According to documents obtained
by the AP, the Serbs operated under the guise of a Panama company
financed via a Liechtenstein bank to cover the operation up. USAID's
efforts were so classified that the money trail was successfully hidden
from Cuban authorities. This effectively raised the suspicions of the US
Treasury Department, which surmised a possible US embargo violation and
froze a transaction.
Promoters
of a political change in Cuba recruited a number of musicians, the most
prominent of them Los Aldeanos, already restricted to performing at
home for their anti-government lyrics.
Los
Aldeanos got political training while doing a concert tour in Serbia,
but allegedly never suspected that the US government had paid the bills
during their tour.
The rappers assisted in producing an underground TV project on Cuban youth culture entitled ‘Viva Cuba Libre: Rap is War’.
Filmed with hidden cameras, the film was supposed to bring viewers to the streets of Havana and hear“the sound of struggle and the voice of a new revolution.”
The protest movement planned by the USAID contractors was organized as a social network based onTalentoCubano.net website promoting Cuban amateur musicians. The movement numbered about 200 “socially-conscious youth.”
USAID
operated rather clumsily in Cuba, AP reports, as there were at least
six incidents in which contractors or their Cuban associates were
detained or interrogated. On a number of occasions Cuban authorities
managed to seize computers with data linking the program to USAID. But
despite those blatant failures, the contractors continued worming their
way into the Cuban musical underground.
Yet
instead of forging Cuban hip-hop into a revolutionary movement, the
USAID contractors compromised the very musicians they tried to promote.
Los
Aldeanos had to leave the country due to pressure from the Cuban
government and moved to South Florida, where their lyrics became much
softer.
“I
never imagined that a program like this could exist ... When you find
out you could be surrounded by a conspiracy, it's shocking,” legendary Cuban singer Silvio Rodriguez told AP.
Back in April, AP reported
that the leaders of the Roots of Hope, the largest nonprofit
organization for young Cuban-Americans, which explicitly refused to
accept US government funds, in fact supported Washington’s secret
ZunZuneo program. Also known as the ‘Cuban Twitter’, it was aimed at
toppling Cuba’s government.
A further AP investigation revealed in August that the US secretly sent young Latinos to Cuba to trigger political unrest.
One month ago, the US government prohibited
the Agency for International Development from acting in countries that
reject its help, or from taking on dangerous or risky projects.

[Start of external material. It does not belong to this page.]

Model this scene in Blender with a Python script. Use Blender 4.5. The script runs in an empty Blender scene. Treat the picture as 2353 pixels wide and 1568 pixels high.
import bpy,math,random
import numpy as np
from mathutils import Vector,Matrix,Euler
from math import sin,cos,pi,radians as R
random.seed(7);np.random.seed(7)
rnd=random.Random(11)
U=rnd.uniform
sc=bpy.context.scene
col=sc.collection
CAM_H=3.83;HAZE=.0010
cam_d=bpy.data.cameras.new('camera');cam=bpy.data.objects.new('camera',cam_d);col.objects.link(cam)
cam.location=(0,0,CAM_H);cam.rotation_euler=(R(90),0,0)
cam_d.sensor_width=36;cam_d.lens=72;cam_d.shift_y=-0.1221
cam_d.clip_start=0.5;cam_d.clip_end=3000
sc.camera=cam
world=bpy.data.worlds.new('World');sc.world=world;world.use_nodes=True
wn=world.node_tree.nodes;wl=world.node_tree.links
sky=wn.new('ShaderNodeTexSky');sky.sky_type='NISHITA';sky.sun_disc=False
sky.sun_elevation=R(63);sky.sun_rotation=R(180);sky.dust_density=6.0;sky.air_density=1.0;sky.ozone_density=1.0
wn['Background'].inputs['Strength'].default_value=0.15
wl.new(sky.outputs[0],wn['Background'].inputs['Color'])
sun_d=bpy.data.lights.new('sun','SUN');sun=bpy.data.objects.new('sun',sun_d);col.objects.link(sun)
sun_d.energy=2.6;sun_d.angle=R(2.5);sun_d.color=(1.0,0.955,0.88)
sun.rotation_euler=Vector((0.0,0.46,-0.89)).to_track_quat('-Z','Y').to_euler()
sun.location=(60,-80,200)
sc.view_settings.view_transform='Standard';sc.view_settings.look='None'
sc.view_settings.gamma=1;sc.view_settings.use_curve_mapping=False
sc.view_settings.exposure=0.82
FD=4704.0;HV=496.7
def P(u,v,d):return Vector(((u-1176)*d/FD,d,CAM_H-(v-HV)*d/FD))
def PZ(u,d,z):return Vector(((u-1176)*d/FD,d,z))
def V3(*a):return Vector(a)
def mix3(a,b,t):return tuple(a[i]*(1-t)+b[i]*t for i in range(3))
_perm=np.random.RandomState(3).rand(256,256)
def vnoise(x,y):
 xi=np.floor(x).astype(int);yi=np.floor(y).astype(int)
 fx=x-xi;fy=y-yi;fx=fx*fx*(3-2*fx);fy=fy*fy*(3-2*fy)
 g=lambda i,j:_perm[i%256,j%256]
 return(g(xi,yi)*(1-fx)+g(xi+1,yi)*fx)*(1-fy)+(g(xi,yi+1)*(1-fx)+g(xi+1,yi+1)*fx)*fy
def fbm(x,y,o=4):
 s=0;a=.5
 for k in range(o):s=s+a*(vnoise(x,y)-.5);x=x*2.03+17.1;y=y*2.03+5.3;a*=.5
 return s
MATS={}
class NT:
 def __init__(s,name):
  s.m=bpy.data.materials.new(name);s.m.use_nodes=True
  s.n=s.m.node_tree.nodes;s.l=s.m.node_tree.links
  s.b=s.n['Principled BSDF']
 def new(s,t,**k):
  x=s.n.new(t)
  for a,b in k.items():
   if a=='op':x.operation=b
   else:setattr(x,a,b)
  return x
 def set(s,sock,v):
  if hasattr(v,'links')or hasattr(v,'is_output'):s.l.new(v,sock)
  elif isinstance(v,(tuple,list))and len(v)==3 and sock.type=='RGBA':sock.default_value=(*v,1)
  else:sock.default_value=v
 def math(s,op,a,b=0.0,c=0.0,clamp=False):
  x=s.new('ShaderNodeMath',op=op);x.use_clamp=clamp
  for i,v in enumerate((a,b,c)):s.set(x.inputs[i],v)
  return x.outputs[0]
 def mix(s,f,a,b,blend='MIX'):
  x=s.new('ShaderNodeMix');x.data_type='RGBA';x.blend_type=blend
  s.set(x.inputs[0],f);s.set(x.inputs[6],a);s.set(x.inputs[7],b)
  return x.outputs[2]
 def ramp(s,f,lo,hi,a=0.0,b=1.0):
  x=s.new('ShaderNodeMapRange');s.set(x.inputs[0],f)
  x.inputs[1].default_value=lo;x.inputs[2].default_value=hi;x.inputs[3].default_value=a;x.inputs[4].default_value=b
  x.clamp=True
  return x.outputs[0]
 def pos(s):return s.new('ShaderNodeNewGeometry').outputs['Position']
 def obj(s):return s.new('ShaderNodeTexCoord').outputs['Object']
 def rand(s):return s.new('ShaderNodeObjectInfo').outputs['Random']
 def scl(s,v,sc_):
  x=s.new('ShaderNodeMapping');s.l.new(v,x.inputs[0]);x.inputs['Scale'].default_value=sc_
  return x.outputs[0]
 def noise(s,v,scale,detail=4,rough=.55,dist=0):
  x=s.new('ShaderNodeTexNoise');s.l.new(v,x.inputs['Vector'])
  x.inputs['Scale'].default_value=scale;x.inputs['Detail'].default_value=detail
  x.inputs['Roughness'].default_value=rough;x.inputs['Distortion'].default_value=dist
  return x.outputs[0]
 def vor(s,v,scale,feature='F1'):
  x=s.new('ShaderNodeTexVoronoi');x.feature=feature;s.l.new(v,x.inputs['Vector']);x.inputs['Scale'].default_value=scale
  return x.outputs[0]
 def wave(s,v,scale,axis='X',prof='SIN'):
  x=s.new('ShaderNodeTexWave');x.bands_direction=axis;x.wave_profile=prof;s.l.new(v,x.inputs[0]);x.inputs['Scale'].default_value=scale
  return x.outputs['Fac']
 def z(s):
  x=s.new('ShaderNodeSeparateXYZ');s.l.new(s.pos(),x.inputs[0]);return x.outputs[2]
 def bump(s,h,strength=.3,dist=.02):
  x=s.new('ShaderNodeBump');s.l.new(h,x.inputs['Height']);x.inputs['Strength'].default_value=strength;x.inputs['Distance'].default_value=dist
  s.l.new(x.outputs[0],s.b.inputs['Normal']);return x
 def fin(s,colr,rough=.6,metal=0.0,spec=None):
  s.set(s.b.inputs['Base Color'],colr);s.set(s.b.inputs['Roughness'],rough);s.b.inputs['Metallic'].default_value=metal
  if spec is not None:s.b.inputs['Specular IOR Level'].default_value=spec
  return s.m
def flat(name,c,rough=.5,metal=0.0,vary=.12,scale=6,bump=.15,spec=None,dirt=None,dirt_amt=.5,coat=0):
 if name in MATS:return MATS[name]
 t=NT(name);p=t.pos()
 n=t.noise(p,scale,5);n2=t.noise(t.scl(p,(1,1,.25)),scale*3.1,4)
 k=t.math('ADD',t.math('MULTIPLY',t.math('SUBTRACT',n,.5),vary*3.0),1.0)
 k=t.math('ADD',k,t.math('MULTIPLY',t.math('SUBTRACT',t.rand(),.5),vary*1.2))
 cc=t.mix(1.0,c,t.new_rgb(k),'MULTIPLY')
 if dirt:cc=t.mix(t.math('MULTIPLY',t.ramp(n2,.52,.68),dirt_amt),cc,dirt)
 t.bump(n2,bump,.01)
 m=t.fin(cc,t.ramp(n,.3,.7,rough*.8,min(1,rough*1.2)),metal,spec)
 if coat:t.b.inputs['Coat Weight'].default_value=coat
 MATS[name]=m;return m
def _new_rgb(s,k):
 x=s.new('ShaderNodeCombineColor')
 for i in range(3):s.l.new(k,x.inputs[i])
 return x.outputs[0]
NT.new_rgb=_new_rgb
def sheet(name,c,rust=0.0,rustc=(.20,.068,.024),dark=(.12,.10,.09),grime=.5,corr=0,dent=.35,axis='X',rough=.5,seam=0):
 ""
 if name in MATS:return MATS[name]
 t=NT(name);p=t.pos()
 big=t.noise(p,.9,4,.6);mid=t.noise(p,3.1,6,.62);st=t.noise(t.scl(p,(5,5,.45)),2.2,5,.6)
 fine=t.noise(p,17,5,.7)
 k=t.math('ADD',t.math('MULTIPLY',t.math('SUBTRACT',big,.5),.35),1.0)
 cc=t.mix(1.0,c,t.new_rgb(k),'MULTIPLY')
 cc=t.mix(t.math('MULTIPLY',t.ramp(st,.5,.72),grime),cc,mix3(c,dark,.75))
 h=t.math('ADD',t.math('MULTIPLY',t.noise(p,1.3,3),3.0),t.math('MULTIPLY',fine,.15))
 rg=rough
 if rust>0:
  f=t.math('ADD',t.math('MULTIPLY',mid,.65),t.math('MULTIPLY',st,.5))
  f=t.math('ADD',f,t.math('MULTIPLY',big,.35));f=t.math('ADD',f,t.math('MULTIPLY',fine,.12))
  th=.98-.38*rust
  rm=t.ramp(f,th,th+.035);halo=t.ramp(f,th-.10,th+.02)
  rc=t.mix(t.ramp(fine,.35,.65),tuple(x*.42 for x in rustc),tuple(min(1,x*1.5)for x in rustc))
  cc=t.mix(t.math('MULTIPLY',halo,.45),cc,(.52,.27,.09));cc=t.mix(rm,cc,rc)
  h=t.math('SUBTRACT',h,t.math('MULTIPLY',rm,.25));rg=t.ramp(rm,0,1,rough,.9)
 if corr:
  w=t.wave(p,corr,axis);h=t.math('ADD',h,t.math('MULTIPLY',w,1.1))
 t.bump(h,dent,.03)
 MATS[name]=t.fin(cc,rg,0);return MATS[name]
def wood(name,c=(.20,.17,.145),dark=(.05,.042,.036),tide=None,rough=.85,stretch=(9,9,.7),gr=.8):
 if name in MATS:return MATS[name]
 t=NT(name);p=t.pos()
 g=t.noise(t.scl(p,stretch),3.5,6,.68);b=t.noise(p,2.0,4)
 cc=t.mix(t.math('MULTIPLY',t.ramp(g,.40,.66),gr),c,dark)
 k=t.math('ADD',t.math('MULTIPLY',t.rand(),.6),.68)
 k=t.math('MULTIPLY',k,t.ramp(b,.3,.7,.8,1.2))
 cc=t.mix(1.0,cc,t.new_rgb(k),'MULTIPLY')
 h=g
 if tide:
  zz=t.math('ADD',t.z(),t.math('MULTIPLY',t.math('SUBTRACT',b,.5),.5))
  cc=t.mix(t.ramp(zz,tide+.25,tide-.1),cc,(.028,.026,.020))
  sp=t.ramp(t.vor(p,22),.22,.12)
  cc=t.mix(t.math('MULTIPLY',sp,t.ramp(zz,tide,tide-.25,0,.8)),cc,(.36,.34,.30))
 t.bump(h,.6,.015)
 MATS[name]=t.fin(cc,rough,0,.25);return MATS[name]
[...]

---------------------------
--------------------------------------------
WASHINGTON
(AP) — The head of the nation's global development agency said
Wednesday he will step down from his post in February, following an
announcement by the U.S. government that it would start talks toward
restoring diplomatic relations with Cuba.
Rajiv
Shah, the administrator for the U.S. Agency for International
Development, gave no public reason for leaving the agency he's led since
2000. In a statement released Wednesday morning, he said he had "mixed
emotions" but did not elaborate.
Shah's
announcement also came hours before U.S. officials confirmed on
Wednesday that USAID contractor Alan Gross was freed from a Cuban
prison. He was arrested in December 2009 and later sentenced to 15 years
after Cuban authorities said he tried to smuggle illegal technology
into the country.
USAID,
under Shah, drew intense criticism from some U.S. lawmakers and the
Cuban government for its Cuba programs. An AP investigation this year
revealed the agency — with the help of another Washington-based
contractor — created a Twitter-like service, staged a health workshop to
recruit activists and infiltrated the island's hip-hop community.
Shah
was confirmed Dec. 24, 2009, three weeks after Gross' arrest. At the
time, the AP found, a USAID-run program in Cuba continued despite
internal warnings that travel was dangerous because of Gross' detention.
Following
the AP's disclosures, the agency prepared internal rules that would
effectively end risky undercover work in hostile countries. The AP found
USAID and its contractor, Creative Associates International, concealed
their involvement in the Cuban programs — setting up front companies,
routing money through overseas bank transactions and fashioning
elaborate cover stories.
That
subterfuge put at risk the agency's cooperation with foreign
governments to deliver aid to the world's poor. USAID recently pledged
more than $140 million to fight Ebola in West Africa, part of its $425
million effort against the epidemic.
"For
the past five years, Raj Shah has been at the center of my
administration's efforts to advance our global development agenda,"
President Barack Obama said in a statement Wednesday. Obama said the
administrator "embodied America's finest values by proactively advancing
our development priorities, including ending global poverty,
championing food security, promoting health and nutrition, expanding
access to energy sources, and supporting political and economic reform
in closed societies."
USAID
describes itself as the lead U.S. government agency working to fight
poverty and promote democracy around the world. Shah said Wednesday he
was "more confident than ever in the lasting effect of our work."